2. The apparatus according to claim 1, wherein a gap is formed in the arrangement between the securing recess of the securing element and the bearing part of the carrier unit, wherein the securing element comprises at least one adjustment element which, when the connecting element is removed, is movable radially to the axis of rotation in order to arrange the bearing part of the carrier unit coaxially to the axis of rotation.

3. The apparatus according to claim 1, wherein the securing element is firmly connected to the holding device.

4. The apparatus according to claim 1, wherein the securing element is firmly connected to the bearing part of the carrier unit and the securing element is arranged on the holding device so as to be pivotable about the axis of rotation.

5. The apparatus according to claim 1, wherein the holding device has two side plates, in each of which the holding recess is provided, and a receiving region for the bearing part of the carrier unit is formed between the side plates, wherein the securing element with the securing recess is arranged on each side plate,wherein the relative movement between the relevant securing element and the side plate of the holding device radially to the axis of rotation is prevented by the arrangement, andwherein one axial end each of the bearing part of the carrier unit is arranged at least partially in the securing recess of one of the securing elements.

6. A method for servicing and mounting a bearing of a sheave assembly on a holding device with an apparatus according to claim 1, wherein the connecting element is removed from the connecting recess of the bearing part of the carrier unit and from the at least one holding recess of the holding device, whereby the carrier unit remains mounted on the holding device due to the arrangement of the bearing part of the carrier unit in the securing recess of the securing element, the method comprising: via one of: when the previously removed connecting element is reinserted through the connecting recess of the bearing part of the carrier unit and through the at least one holding recess of the holding device or when a different connecting element is inserted through the connecting recess of the bearing part of the carrier unit and through the at least one holding recess of the holding device, mounting the carrier unit on the holding device via the connecting element so as to be pivotable about the axis of rotation.

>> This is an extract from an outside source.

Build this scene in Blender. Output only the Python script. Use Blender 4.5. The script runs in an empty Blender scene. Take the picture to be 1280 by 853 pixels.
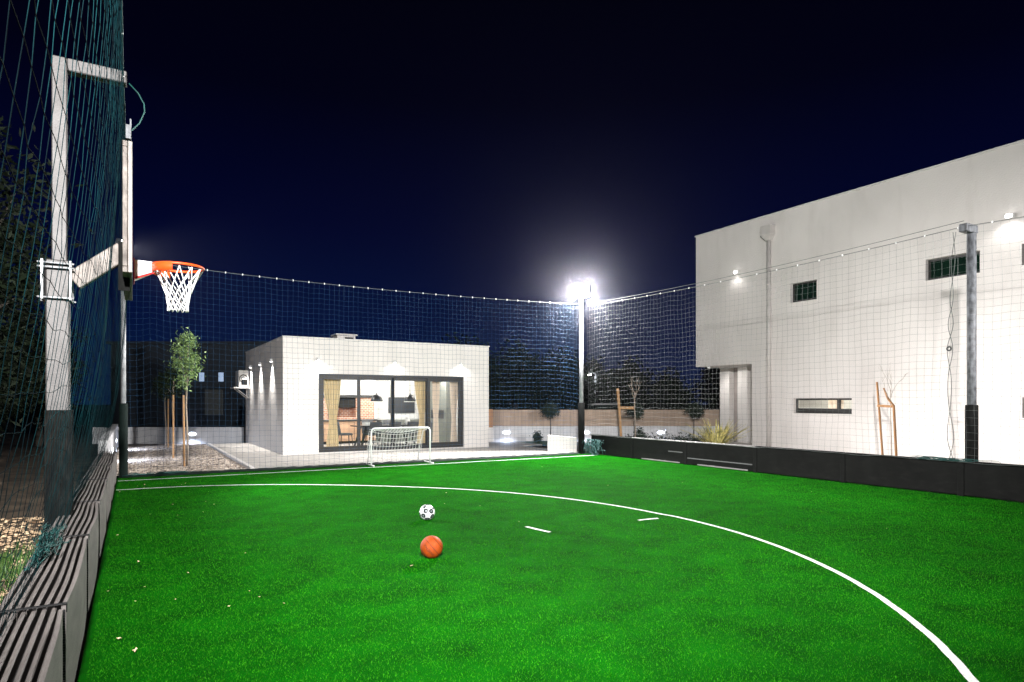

7. The method according to claim 6, wherein a gap formed in the arrangement between the securing recess of the securing element and the bearing part of the carrier unit and the method further comprises, before the connecting element is inserted into the connecting recess, moving the adjustment element of the securing element radially to the axis of rotation in order to arrange the bearing part of the carrier unit coaxially to the axis of rotation.